Why Tony Horwitz Was One of Journalism’s Greatest Storytellers

Early in my journalism career before I entered the financial public relations field, I made the humbling discovery that I was probably never going to be as good as the journalists I admired. For this, I blame one of those journalists: Tony Horwitz, the Pulitzer Prize-winning reporter and best-selling writer who passed away suddenly last month at age 60.

Horwitz’s first two books, “One for the Road” and “Baghdad Without A Map”—about his travels through the Australian Outback and the Middle East, respectively–helped send me down the path to freelancing in Latin America and eventually joining the staff of The Wall Street Journal.

During my first few years reporting, I learned that there are three types of journalists: 1) the good reporters; 2) the good writers; and 3) those who excel at both. Horwitz was in the third group.

Ask any editor which is the smallest group and he or she will say the third, by a long shot. Ask my editors which group I was in and they’ll suggest a fourth that gets ribbons for participating.

Consider the plight of two of America’s iconic reporters: Bob Woodward and Carl Bernstein. Robert Redford and Dustin Hoffman portrayed them in an Academy Award-winning film; however, one of the editors at the Washington Post said this about them:

Bob was not a good writer. Others have said English is a second language to Bob. Carl was the writer; Bob did the digging.

I was Horwitz’s colleague only in the sense that my time at the Journal overlapped his. As Ken Wells, who edited most of Horwitz’s Pulitzer series on low-wage jobs in America put it in the Journal’s obit, he was “an amiable genius—the best combination of bulldog reporter and transcendent writer that I’d ever worked with.” Horwitz was remembered as “one of the most talented Journal writers of the past 35 years,” according to the same obit.
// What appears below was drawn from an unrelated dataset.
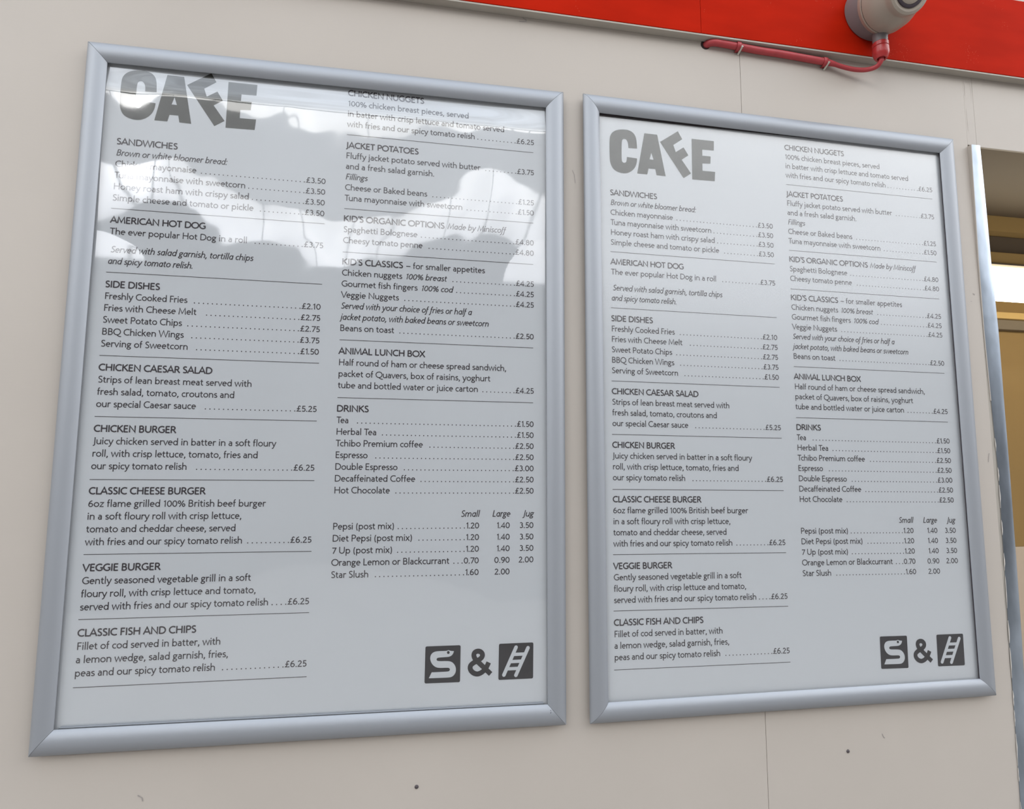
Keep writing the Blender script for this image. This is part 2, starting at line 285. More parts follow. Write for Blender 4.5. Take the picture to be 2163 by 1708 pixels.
# ---- the menu: (first baseline, [(style, text, start, end, leader start, price, extra runs)]) in metres on the sheet
SECT=[
(-0.14,[
 ('b', 'SANDWICHES', 0.041, 0.1151, 0, '', []),
 ('i', 'Brown or white bloomer bread:', 0.0414, 0.177, 0, '', []),
 ('r', 'Chicken mayonnaise', 0.0414, 0.1399, 0.144, '£3.50', []),
 ('r', 'Tuna mayonnaise with sweetcorn', 0.0414, 0.202, 0.2059, '£3.50', []),
 ('r', 'Honey roast ham with crispy salad', 0.0414, 0.2072, 0.2108, '£3.50', []),
 ('r', 'Simple cheese and tomato or pickle', 0.0414, 0.2136, 0.2208, '£3.50', []),
]),
(-0.246,[
 ('b', 'AMERICAN HOT DOG', 0.041, 0.1556, 0, '', []),
 ('r', 'The ever popular Hot Dog in a roll', 0.0414, 0.2079, 0.2157, '£3.75', []),
]),
(-0.2851,[
 ('i', 'Served with salad garnish, tortilla chips', 0.0437, 0.2161, 0, '', []),
 ('i', 'and spicy tomato relish.', 0.0414, 0.1428, 0, '', []),
]),
(-0.331,[
 ('b', 'SIDE DISHES', 0.041, 0.1053, 0, '', []),
 ('r', 'Freshly Cooked Fries', 0.0414, 0.139, 0.1464, '£2.10', []),
 ('r', 'Fries with Cheese Melt', 0.0414, 0.1508, 0.1592, '£2.75', []),
 ('r', 'Sweet Potato Chips', 0.0414, 0.1343, 0.1385, '£2.75', []),
 ('r', 'BBQ Chicken Wings', 0.0414, 0.1373, 0.1435, '£3.75', []),
 ('r', 'Serving of Sweetcorn', 0.0414, 0.1433, 0.1499, '£1.50', []),
]),
(-0.4376,[
 ('b', 'CHICKEN CAESAR SALAD', 0.041, 0.1742, 0, '', []),
 ('r', 'Strips of lean breast meat served with', 0.0414, 0.223, 0, '', []),
 ('r', 'fresh salad, tomato, croutons and', 0.0414, 0.2026, 0, '', []),
 ('r', 'our special Caesar sauce', 0.0414, 0.1571, 0.1643, '£5.25', []),
]),
(-0.5142,[
 ('b', 'CHICKEN BURGER', 0.041, 0.1357, 0, '', []),
 ('r', 'Juicy chicken served in batter in a soft floury', 0.0414, 0.2563, 0, '', []),
 ('r', 'roll, with crisp lettuce, tomato, fries and', 0.0414, 0.2348, 0, '', []),
 ('r', 'our spicy tomato relish', 0.0414, 0.1509, 0.1591, '£6.25', []),
]),
(-0.5905,[
 ('b', 'CLASSIC CHEESE BURGER', 0.041, 0.1746, 0, '', []),
 ('r', '6oz flame grilled 100% British beef burger', 0.0414, 0.2473, 0, '', []),
 ('r', 'in a soft floury roll with crisp lettuce,', 0.0414, 0.219, 0, '', []),
 ('r', 'tomato and cheddar cheese, served', 0.0414, 0.2127, 0, '', []),
 ('r', 'with fries and our spicy tomato relish', 0.0414, 0.2212, 0.2259, '£6.25', []),
]),
(-0.6822,[
 ('b', 'VEGGIE BURGER', 0.041, 0.128, 0, '', []),
 ('r', 'Gently seasoned vegetable grill in a soft', 0.0414, 0.2338, 0, '', []),
 ('r', 'floury roll, with crisp lettuce and tomato,', 0.0414, 0.2404, 0, '', []),
 ('r', 'served with fries and our spicy tomato relish', 0.0414, 0.2559, 0.2593, '£6.25', []),
]),
(-0.7581,[
 ('b', 'CLASSIC FISH AND CHIPS', 0.041, 0.1732, 0, '', []),
 ('r', 'Fillet of cod served in batter, with', 0.0414, 0.2022, 0, '', []),
 ('r', 'a lemon wedge, salad garnish, fries,', 0.0414, 0.2117, 0, '', []),
 ('r', 'peas and our spicy tomato relish', 0.0414, 0.1976, 0.2052, '£6.25', []),
]),
(-0.0386,[
 ('b', 'CHICKEN NUGGETS', 0.3301, 0.4359, 0, '', []),
 ('r', '100% chicken breast pieces, served', 0.3305, 0.5002, 0, '', []),
 ('r', 'in batter with crisp lettuce and tomato served', 0.3305, 0.5523, 0, '', []),
 ('r', 'with fries and our spicy tomato relish', 0.3305, 0.5094, 0.5142, '£6.25', []),
]),
(-0.1154,[
 ('b', 'JACKET POTATOES', 0.3301, 0.4297, 0, '', []),
 ('r', 'Fluffy jacket potato served with butter', 0.3305, 0.5178, 0.5228, '£3.75', []),
 ('r', 'and a fresh salad garnish.', 0.3305, 0.4526, 0, '', []),
 ('i', 'Fillings', 0.3305, 0.3601, 0, '', []),
 ('r', 'Cheese or Baked beans', 0.3305, 0.4429, 0.4471, '£1.25', []),
 ('r', 'Tuna mayonnaise with sweetcorn', 0.3305, 0.4929, 0.4972, '£1.50', []),
]),
(-0.2213,[
 ('b', "KID'S ORGANIC OPTIONS", 0.3301, 0.4681, 0, '', [('i', 'Made by Miniscoff', 0.4715, 0.5544)]),
 ('r', 'Spaghetti Bolognese', 0.3305, 0.4306, 0.4348, '£4.80', []),
 ('r', 'Cheesy tomato penne', 0.3305, 0.438, 0.4457, '£4.80', []),
]),
(-0.2821,[
 ('b', "KID'S CLASSICS", 0.3301, 0.412, 0, '', [('r', '- for smaller appetites', 0.4158, 0.5257)]),
 ('r', 'Chicken nuggets', 0.3305, 0.4112, 0.4764, '£4.25', [('i', '100% breast', 0.4151, 0.4718)]),
 ('r', 'Gourmet fish fingers', 0.3305, 0.4324, 0.487, '£4.25', [('i', '100% cod', 0.4366, 0.4806)]),
 ('r', 'Veggie Nuggets', 0.3305, 0.4075, 0.4149, '£4.25', []),
 ('i', 'Served with your choice of fries or half a', 0.3305, 0.5074, 0, '', []),
 ('i', 'jacket potato, with baked beans or sweetcorn', 0.3305, 0.5314, 0, '', []),
 ('r', 'Beans on toast', 0.3305, 0.4022, 0.4094, '£2.50', []),
]),
(-0.4051,[
 ('b', 'ANIMAL LUNCH BOX', 0.3301, 0.4445, 0, '', []),
 ('r', 'Half round of ham or cheese spread sandwich,', 0.3305, 0.5571, 0, '', []),
 ('r', 'packet of Quavers, box of raisins, yoghurt', 0.3305, 0.5348, 0, '', []),
 ('r', 'tube and bottled water or juice carton', 0.3305, 0.5178, 0.5232, '£4.25', []),
]),
(-0.4822,[
 ('b', 'DRINKS', 0.3301, 0.3717, 0, '', []),
 ('r', 'Tea', 0.3305, 0.3462, 0.3538, '£1.50', []),
 ('r', 'Herbal Tea', 0.3305, 0.3827, 0.3901, '£1.50', []),
 ('r', 'Tchibo Premium coffee', 0.3305, 0.444, 0.4508, '£2.50', []),
 ('r', 'Espresso', 0.3305, 0.3721, 0.3784, '£2.50', []),
 ('r', 'Double Espresso', 0.3305, 0.4114, 0.4195, '£3.00', []),
 ('r', 'Decaffeinated Coffee', 0.3305, 0.4349, 0.4401, '£2.50', []),
 ('r', 'Hot Chocolate', 0.3305, 0.4021, 0.4092, '£2.50', []),
]),
(-0.6354,[
 ('r', 'Pepsi (post mix)', 0.3305, 0.4091, 0.4137, '1.20', []),
 ('r', 'Diet Pepsi (post mix)', 0.3305, 0.4328, 0.4395, '1.20', []),
 ('r', '7 Up (post mix)', 0.3305, 0.4074, 0.414, '1.20', []),
 ('r', 'Orange Lemon or Blackcurrant', 0.3305, 0.4819, 0.4865, '0.70', []),
 ('r', 'Star Slush', 0.3305, 0.3778, 0.3831, '1.60', []),
]),
]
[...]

Compelling stories are shown, not told. It’s impossible to show a story without dogged reporting. The oft-cited lede of one story in Horwitz’s 1995 Pulitzer Prize-winning series about low wage jobs in America is a good example of this. Horwitz worked at a poultry processing plant and then wrote this:

They call it “the chain,” a swift steel shackle that shuttles dead chickens down a disassembly line of hangers, skinners, gut-pullers and gizzard-cutters. The chain has been rattling at 90 birds a minute for nine hours when the woman working feverishly beside me crumples onto a pile of drumsticks.

“No more,” she whimpers. A foreman with a stopwatch around his neck rushes up. “Come on now,” he bellows. “Pump it up!”

Horwitz eventually left the Journal for a hugely successful career writing books. Many were best sellers thanks to his immersive reporting and peerless storytelling.

His revealing and funny book about Civil War reenactors, among others–“Confederates in the Attic”–is a staple on many school reading lists. The 1998 book foreshadowed the political divisiveness roiling America today.

For his last book, “Spying on the South,” Horwitz retraced the travels of future Central Park designer Frederick Law Olmsted when he was an “undercover correspondent” in the South for the “up-and-coming” New York Times. Horwitz was on the road promoting the book when he tragically passed away.

So why do so many continue in journalism if the prospect of ever becoming the third type of journalist, like Horwitz, seems slim?

To be sure, unless we’re Tony Horwitz or one of his editors, we won’t ever know how many times he swung and whiffed. But we do know that he kept swinging for the fences.

I could say that hitting singles and an occasional double or triple was enough for me and the majority of other journalists. But that would make us all seem like under-achieving masochists, and journalism isn’t one of those careers that pays well for such misery.

I was unlikely to regularly hit it out of the park like Horwitz, but I kept swinging because every once in a while–with my editors’ help!–I smacked it over the centerfield fence. It’s glorious when that happens and that’s enough to keep trying.